Sunday was more napping (hooray!), and then an excellent dinner by the French girls of haggis and ketchup, which is the fabulous updated-version of corned beef hash and ketchup, the choice meal of my childhood. (Yes, we were kind of poor, and maybe we were kind of trashy. You want to brawl over it?) I don't know why I don't eat haggis more often-- it is cheap and easy and delicious, and whenever I am reminded of its goodness I think that even if everything else about Scotland sucked I might just stay for the haggis. Mmmm. Eyes taste nice.

It was good that I slept all day Sunday, because on Monday my visa ran out, so I had to reapply. This made it possibly the most annoying day of my life, which was of course compounded by the fact that it was Hallowe'en, which I would like to spend carving pumpkins and making costumes for other people's children, and whatnot, not battling Home Office bureaucracy. But, whatever. The application is done, and in the evening I made Slime Soup and we went to see Corpse Bride, which was good, but I think less than the sum of its parts, somehow: the idea was great, and the animation was awesome, and the cast was fab, and perhaps my expectations were too high, I guess.

And that is that. I have managed to boil a pretty decent weekend down into a terrifically boring blog entry. Sweet.
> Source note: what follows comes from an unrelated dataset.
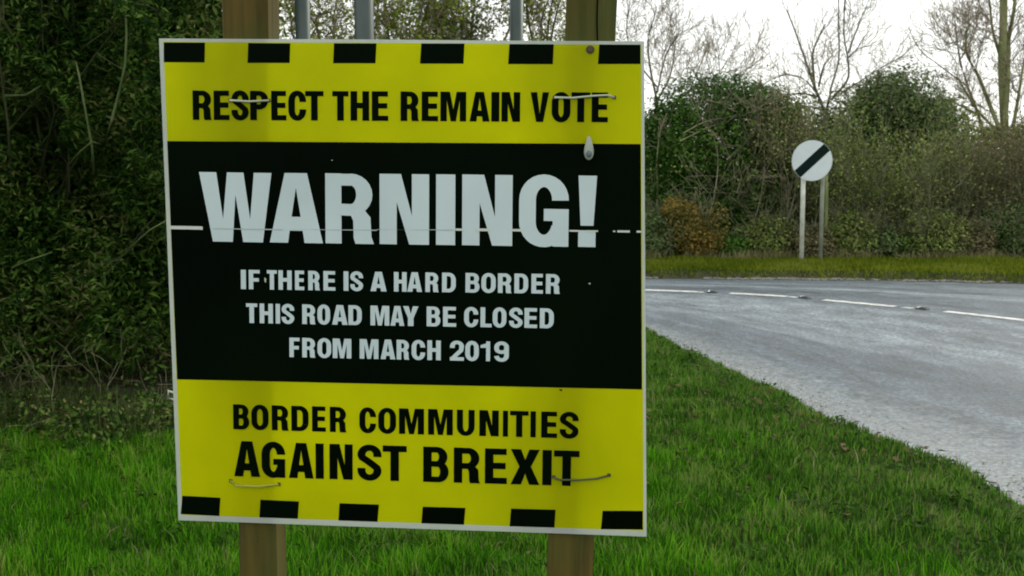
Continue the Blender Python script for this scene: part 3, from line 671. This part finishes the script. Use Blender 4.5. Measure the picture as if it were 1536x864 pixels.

* What I usually mean by 'Jeff cooked dinner' is that Jeff went to Tesco to get the ingredients for dinner, and that either I cooked dinner, or that I cooked dinner with Jeff's assistance. In this case, I cooked the dinner. This has nothing to do with the reason why I won't let other people wash the dishes (namely, that I am controlling and I think they will do it wrong), because everything Jeff has cooked for me has been very tasty. It has everything to do with the fact that I love to cook and Jeff's hates it. So it works out better this way-- I cook, he entertains. It keeps him from getting stressed out over the stove and allows me enough time to suck down some booze so I don't get stressed out like I do when I have to talk to people without a social crutch.